┌──
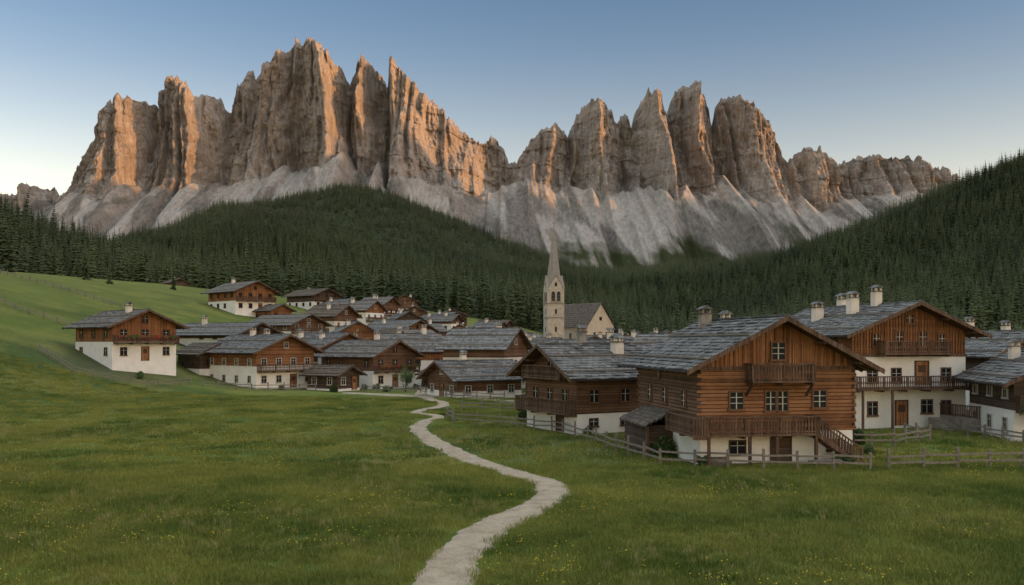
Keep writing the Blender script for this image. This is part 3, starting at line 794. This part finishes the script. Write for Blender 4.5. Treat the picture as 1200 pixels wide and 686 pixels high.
# unseen range to the west, ridge heights shaped to keep the valley in evening shade
def west_range():
    ys=np.linspace(-9000,6600,340)
    Hk=np.interp(ys,[-9000,-3500,-2000,-500,500,900,1900,2150,2330,2480,2800,2950,3300,3450,3640,3749,3895,4330,5400,6600],[1500,1600,1750,1950,2300,2700,2950,2720,2650,2850,2560,2060,1940,1840,1740,1880,1840,1780,1650,1200])
    Hk=Hk+(ridged(ys/400,ys*0,4,99)-.5)*110
    off=np.linspace(-2600,2600,60)
    O,YY=np.meshgrid(off,ys)
    pr=np.clip(1-np.abs(O)/2600,0,1)**.9
    Z=Hk[:,None]*pr+(fbm(O/300,YY/300,4,98)-.5)*260*pr*(1-pr)*3-20
    grid_mesh('mountain_range',7100+O*.6,YY,Z,ROCK,{'scree':Z*0,'green':np.clip((1400-Z)/300,0,1)})
west_range()

# ------------------------------------------------------------------ vegetation templates
def leafmat(name,c1,c2,patch=0,amp=1.35,off=.28):
    m,nt,b=newmat(name);n=N(nt);io=n('ShaderNodeObjectInfo');oi=io.outputs['Random']
    tc=n('ShaderNodeTexCoord').outputs['Object']
    f=n.math('ADD',n.math('MULTIPLY',oi,.6),n.math('MULTIPLY',n.noise(tc,1.5,3),.5))
    if patch:
        p=n.noise(io.outputs['Location'],patch,4,.6)
        f=n.math('ADD',n.math('MULTIPLY',f,.5),n.math('MULTIPLY',n.math('SUBTRACT',p,off),amp))
    n.ln(n.ramp(f,[(.2,c1),(.8,c2)]),b.inputs['Base Color']);b.inputs['Roughness'].default_value=.75
    b.inputs['Specular IOR Level'].default_value=.2;return m
NEED=leafmat('spruce_needles',(.018,.031,.013),(.068,.085,.030),.006)
BARK=simple('bark',(.07,.05,.035),.9,4,.3)
GRASS=leafmat('grass_blades',(.055,.098,.014),(.235,.24,.052),.13,2.1,.36)
GRASSY=leafmat('dry_grass',(.20,.19,.07),(.30,.27,.11))
PET=simple('yellow_petals',(.65,.48,.03),.6,20,.1)
def tmpl_coll(name): return bpy.data.collections.new(name)
def tobj(name,v,f,mats,idx,coll):
    me=bpy.data.meshes.new(name);me.from_pydata(v,[],f)
    for m in mats: me.materials.append(m)
    me.polygons.foreach_set('material_index',idx);me.update()
    o=bpy.data.objects.new(name,me);coll.objects.link(o);return o
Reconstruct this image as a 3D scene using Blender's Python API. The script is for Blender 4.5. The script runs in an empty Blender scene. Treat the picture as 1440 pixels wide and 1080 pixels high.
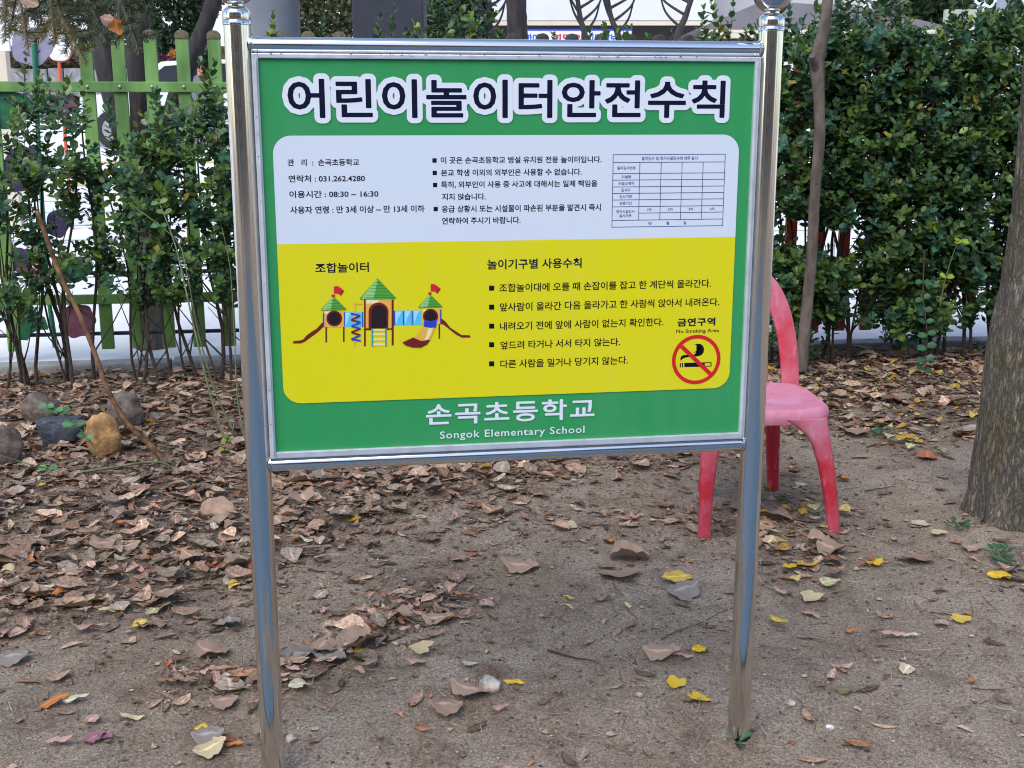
import bpy, bmesh, math, random
import numpy as np
from mathutils import Vector, Matrix
rad = math.radians
random.seed(7)
RNG = np.random.default_rng(7)

# ------------------------------------------------------------------ camera
F, PITCH, H = 1664.7, 0.2230, 1.443          # focal length in px of a 1440 wide picture
S = bpy.context.scene
COL = S.collection
cam_d = bpy.data.cameras.new('camera'); cam = bpy.data.objects.new('camera', cam_d); COL.objects.link(cam)
cam.location = (0, 0, H); cam.rotation_euler = (math.pi/2 - PITCH, 0, 0)
cam_d.sensor_width = 36; cam_d.lens = F/1440*36; cam_d.clip_end = 600; cam_d.clip_start = 0.05
S.camera = cam
# ------------------------------------------------------------------ world, sun, exposure
SUN_EL, SUN_AZ = rad(52), rad(205)      # azimuth measured from +Y towards +X
w = bpy.data.worlds.new('World'); S.world = w; w.use_nodes = True
nt = w.node_tree; bg = nt.nodes['Background']
sky = nt.nodes.new('ShaderNodeTexSky'); sky.sky_type = 'NISHITA'; sky.sun_disc = False
sky.sun_elevation = SUN_EL; sky.sun_rotation = SUN_AZ; sky.dust_density = 1.2; sky.air_density = 1.0; sky.ozone_density = 1.0
nt.links.new(sky.outputs[0], bg.inputs[0]); bg.inputs[1].default_value = 0.145
sd = bpy.data.lights.new('sun', 'SUN'); sd.energy = 1.35; sd.angle = rad(48); sd.color = (1, .95, .88)
sun = bpy.data.objects.new('sun', sd); COL.objects.link(sun)
sv = Vector((math.sin(SUN_AZ)*math.cos(SUN_EL), math.cos(SUN_AZ)*math.cos(SUN_EL), math.sin(SUN_EL)))
sun.rotation_euler = sv.to_track_quat('Z', 'Y').to_euler()
S.view_settings.view_transform = 'Standard'; S.view_settings.look = 'None'
S.view_settings.gamma = 1; S.view_settings.use_curve_mapping = False
S.view_settings.exposure = 0.90
S.render.engine = 'CYCLES'
S.cycles.filter_width = 1.1

# ------------------------------------------------------------------ measuring helpers (1440x1080 photo pixels -> places)
CP, SP = math.cos(PITCH), math.sin(PITCH)
def ray(x, y):
    dx, dy = (x-720)/F, (540-y)/F
    return Vector((dx, CP+dy*SP, -SP+dy*CP))
def at(x, y, Y):
    r = ray(x, y); return Vector((0, 0, H)) + r*(Y/r.y)
def gnd(x, y, z=0.0):
    r = ray(x, y); return Vector((0, 0, H)) + r*((z-H)/r.z)
def depth(P): return P[1]*CP - (P[2]-H)*SP
def topx(X, Y, Z):
    zc = Y*CP-(Z-H)*SP; yc = Y*SP+(Z-H)*CP
    return 720+F*X/zc, 540-F*yc/zc

# ------------------------------------------------------------------ noise
def vnoise(x, y, sc, seed):
    r = np.random.default_rng(seed); n = 256; g = r.random((n, n))
    X = np.asarray(x, float)/sc+1000; Y = np.asarray(y, float)/sc+1000
    i = np.floor(X).astype(int); j = np.floor(Y).astype(int); u = X-i; v = Y-j
    u = u*u*(3-2*u); v = v*v*(3-2*v); i %= n; j %= n; i2 = (i+1) % n; j2 = (j+1) % n
    return (g[i, j]*(1-u)+g[i2, j]*u)*(1-v)+(g[i, j2]*(1-u)+g[i2, j2]*u)*v - .5
def sstep(a, b, x):
    t = np.clip((x-a)/(b-a), 0, 1); return t*t*(3-2*t)

def litter_density(px, py):
    """how thick the fallen leaves lie, read at photo positions on the ground"""
    px = np.asarray(px, float); py = np.asarray(py, float)
    wob = 28*vnoise(px, py, 60, 3)+16*vnoise(px, py, 23, 4)
    xs = [-400, 0, 100, 230, 380, 480, 600, 700, 850, 1000, 1100, 1250, 1400, 1800]
    ed = [900, 890, 880, 840, 800, 760, 735, 700, 660, 640, 610, 605, 600, 600]
    e = np.interp(px, xs, ed)
    d = 1-sstep(e-35, e+45, py+wob)
    m = .40*np.exp(-((py-735+wob*.6)/34)**2)*sstep(560, 700, px)*(1-sstep(1120, 1230, px))
    m2 = .45*np.exp(-((py-790)/55)**2)*sstep(1050, 1090, px)*(1-sstep(1150, 1260, px))
    m3 = .22*np.exp(-((py-860)/60)**2)*(1-sstep(250, 420, px))
    b1 = 1.0*np.exp(-((py-970+wob*.4)/26)**2)*sstep(205, 240, px)*(1-sstep(360, 400, px))
    line = 985-(px-390)*.40
    b2 = .95*np.exp(-((py-line+28+wob*.3)/38)**2)*sstep(370, 400, px)*(1-sstep(600, 690, px))
    m4 = .26*(1-sstep(300, 560, px))*(1-sstep(850, 930, py))
    m5 = .32*np.exp(-((py-840)/60)**2)*sstep(420, 520, px)*(1-sstep(640, 740, px))
    m6 = .14*sstep(1340, 1420, px)*np.exp(-((py-800)/60)**2)
    return np.clip(d+m+m2+m3+b1+b2+m4+m5+m6, 0, 1)

def gh(x, y):
    x = np.asarray(x, float); y = np.asarray(y, float)
    near = sstep(.6, 1.6, y)*(1-sstep(6.4, 7.0, y-x*.137))*(1-sstep(3.2, 4.5, np.abs(x)))
    z = .030*vnoise(x, y, .75, 11)+.020*vnoise(x, y, .28, 12)+.010*vnoise(x, y, .10, 13)+.0055*vnoise(x, y, .04, 14)+.0035*vnoise(x, y, .017, 15)
    zc = y*CP+H*SP
    px = 720+F*x/zc; py = 540-F*(y*SP-H*CP)/zc
    line = 985-(px-390)*.40
    lip = sstep(-7, 5, py-line)*sstep(340, 420, px)*(1-sstep(640, 720, px))
    z = z+.020*lip*np.exp(-np.clip(py-line, 0, None)/90)
    z = z+.018*litter_density(px, py)
    return z*near
def ghs(x, y): return float(gh(np.array([x]), np.array([y]))[0])

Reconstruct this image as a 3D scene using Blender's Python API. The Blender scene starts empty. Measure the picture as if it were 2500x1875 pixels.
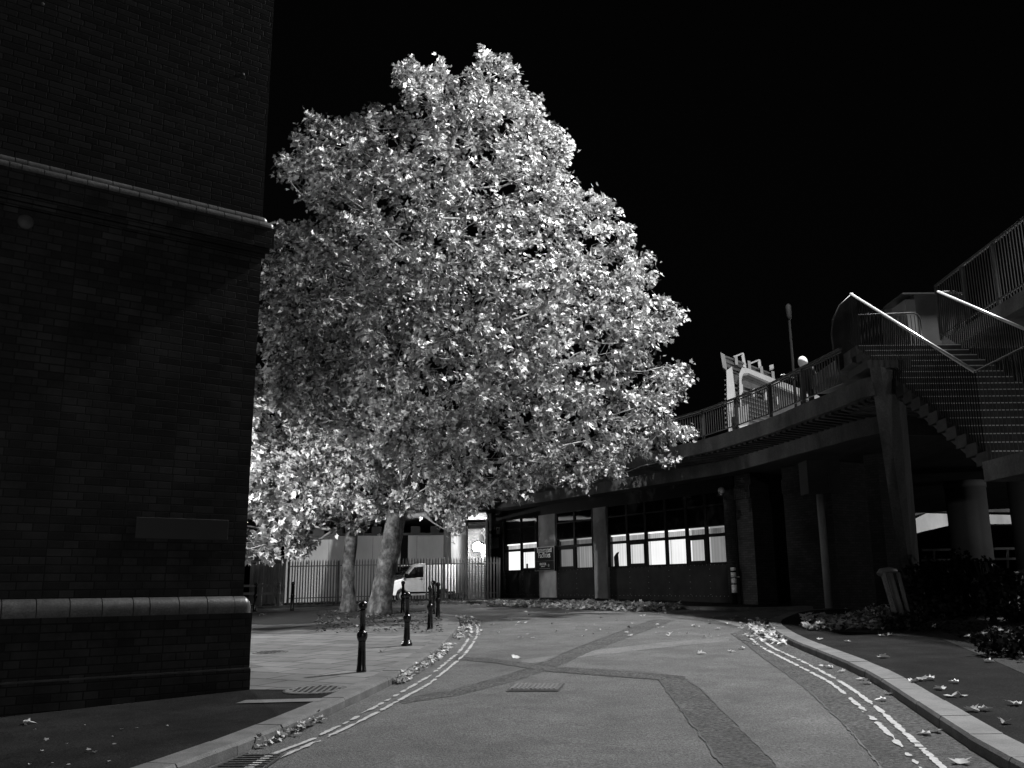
import bpy, bmesh, math, random
import numpy as np
from mathutils import Vector, Matrix
from mathutils.geometry import tessellate_polygon
random.seed(7); rng = np.random.default_rng(7)
scene = bpy.context.scene
COL = scene.collection

# ------------------------------------------------------------ camera
F = 2215.0; CX, CY = 1250.0, 937.5; CZ = 1.70
PITCH = math.radians(12.55); ROLL = 0.009
_f = np.array([0, math.cos(PITCH), math.sin(PITCH)]); _r = np.array([1., 0, 0]); _u = np.cross(_r, _f)
_c, _s = math.cos(ROLL), math.sin(ROLL)
RR, UU = _c * _r - _s * _u, _s * _r + _c * _u
CAM = np.array([0, 0, CZ])
cam = bpy.data.cameras.new('camera'); camo = bpy.data.objects.new('camera', cam); COL.objects.link(camo)
cam.sensor_width = 36; cam.lens = F / 2500 * 36; cam.clip_end = 1000; cam.clip_start = .05
camo.matrix_world = Matrix(((RR[0], UU[0], -_f[0], 0), (RR[1], UU[1], -_f[1], 0), (RR[2], UU[2], -_f[2], CZ), (0, 0, 0, 1)))
scene.camera = camo
scene.view_settings.view_transform = 'Standard'; scene.view_settings.look = 'None'
scene.view_settings.exposure = 0; scene.view_settings.gamma = 1
scene.cycles.use_denoising = True
scene.cycles.max_bounces = 5; scene.cycles.diffuse_bounces = 2; scene.cycles.transparent_max_bounces = 4
scene.cycles.sample_clamp_indirect = 3; scene.cycles.sample_clamp_direct = 0

# ------------------------------------------------------------ night sky
w = bpy.data.worlds.new('World'); scene.world = w; w.use_nodes = True
nt = w.node_tree; nt.nodes.clear()
sk = nt.nodes.new('ShaderNodeTexSky'); sk.sky_type = 'NISHITA'; sk.sun_disc = False
sk.sun_elevation = math.radians(-3); sk.sun_rotation = math.radians(140)
bwn = nt.nodes.new('ShaderNodeRGBToBW'); bg = nt.nodes.new('ShaderNodeBackground'); wo = nt.nodes.new('ShaderNodeOutputWorld')
nt.links.new(sk.outputs[0], bwn.inputs[0]); nt.links.new(bwn.outputs[0], bg.inputs[0]); bg.inputs[1].default_value = 0.02
nt.links.new(bg.outputs[0], wo.inputs[0])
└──
YOUR TASK: Filter the entries above down to the lines containing the word "this".

TASK RESPONSE:
Keep writing the Blender script for this image. This is part 3, starting at line 794. This part finishes the script. Write for Blender 4.5. Treat the picture as 1200 pixels wide and 686 pixels high.
Reconstruct this image as a 3D scene using Blender's Python API. The script is for Blender 4.5. The script runs in an empty Blender scene. Treat the picture as 1440 pixels wide and 1080 pixels high.
Reconstruct this image as a 3D scene using Blender's Python API. The Blender scene starts empty. Measure the picture as if it were 2500x1875 pixels.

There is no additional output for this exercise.